Annie Ernaux, vencedora do Nobel da Literatura em 2022, escreve sobre a sua vida, usando, porém, uma nova forma narrativa, que se poderia apelidar de "autobiografia impessoal coletiva". Nunca utiliza a primeira pessoa, oscilando entre a terceira do singular e a primeira do plural.
As memórias vão surgindo, através de fotografias. No entanto, Annie Ernaux utiliza o pronome "ela" para falar de si própria e o pronome "nós", ao descrever a vida e os acontecimentos. Partindo de uma menina, que se torna adolescente, mulher jovem, mulher madura, mulher idosa, Annie Ernaux conta, não só a sua história, como a da França e do resto do mundo (vista de França), desde meados dos anos 1940 a 2006: o período pós Guerra Mundial, o liceu, a universidade, a escrita, um casamento que se adivinha efémero, de Gaulle, 1968, a suposta emancipação da mulher, Mitterand, a globalização, o envelhecer...
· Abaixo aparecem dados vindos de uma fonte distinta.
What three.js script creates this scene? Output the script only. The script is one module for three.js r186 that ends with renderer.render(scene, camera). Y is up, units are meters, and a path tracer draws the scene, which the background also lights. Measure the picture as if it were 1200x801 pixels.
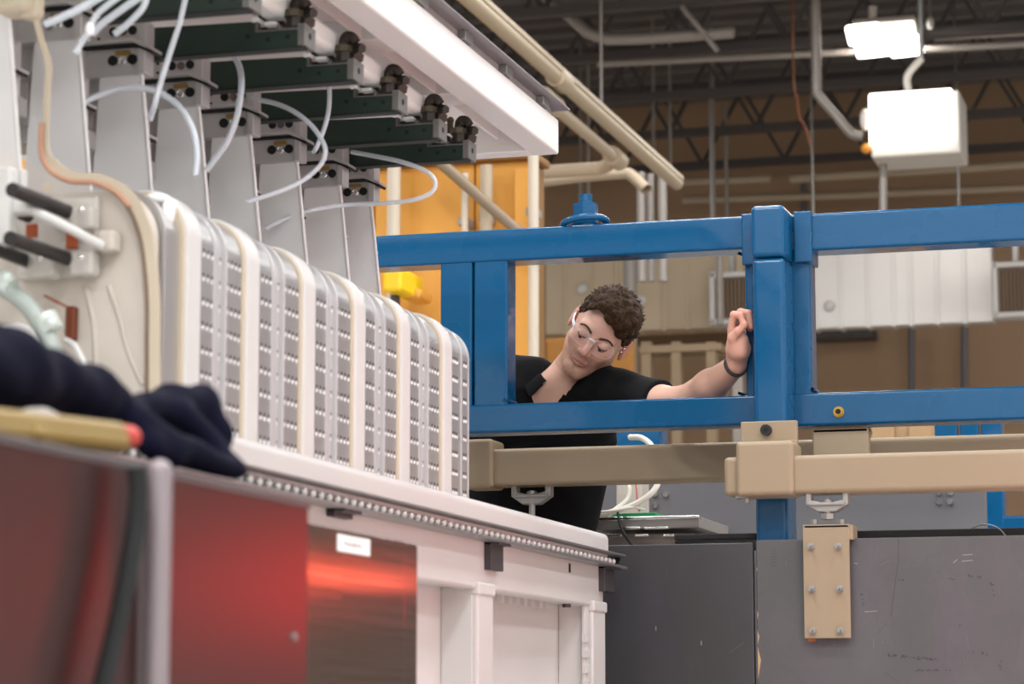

Annie Ernaux liga a vida pessoal, do dia-a-dia, com os grandes acontecimentos políticos e históricos. Porque é disso mesmo que são feitas todas as nossas vidas. E fá-lo, claro, sob a perspetiva feminina. O melhor é mesmo deixar falar o livro:
"As férias grandes serão uma longa travessia de tédio, de atividades minúsculas para ocupar os dias: (...) ir à cidade comprar champô e um livro da coleção Petit Classique Larousse, passando, com os olhos no chão, em frente ao café, onde os rapazes jogam flipper." (p. 46)
"Tínhamos a certeza de que com a pílula a vida ia dar muitas voltas, seríamos de tal modo livres em relação ao nosso corpo que era assustador. Livres como um homem." (p. 72)
"A religião católica, sem qualquer cerimónia, desaparecera do contexto das nossas vidas (...) A Igreja já não aterrorizava o imaginário dos adolescentes na puberdade, já não regulamentava as relações sexuais e o ventre das mulheres saíra da sua zona de influência. Ao perder o seu principal campo de ação - o sexo -, a Igreja perdera tudo." (p. 124)
"Os filhos, sobretudo os rapazes, dificilmente largavam o ninho familiar, o frigorífico cheio, a roupa lavada, o ruído de fundo das coisas da infância. Faziam amor, com todo o à-vontade, no quarto ao lado do nosso. Insatalavam-se numa juventude longa e duradoura, o mundo parecia não estar à sua espera." (p. 140)
"Para toda a gente, inclusive para os migrantes clandestinos amontoados num bote em direção à costa espanhola, a liberdade tinha por rosto um centro comercial, hipermercados a desabar sob o peso da abundância. Parecia natural que os produtos chegassem do mundo inteiro, circulassem livremente, e que os homens fossem reprimidos nas fronteiras." (p. 177)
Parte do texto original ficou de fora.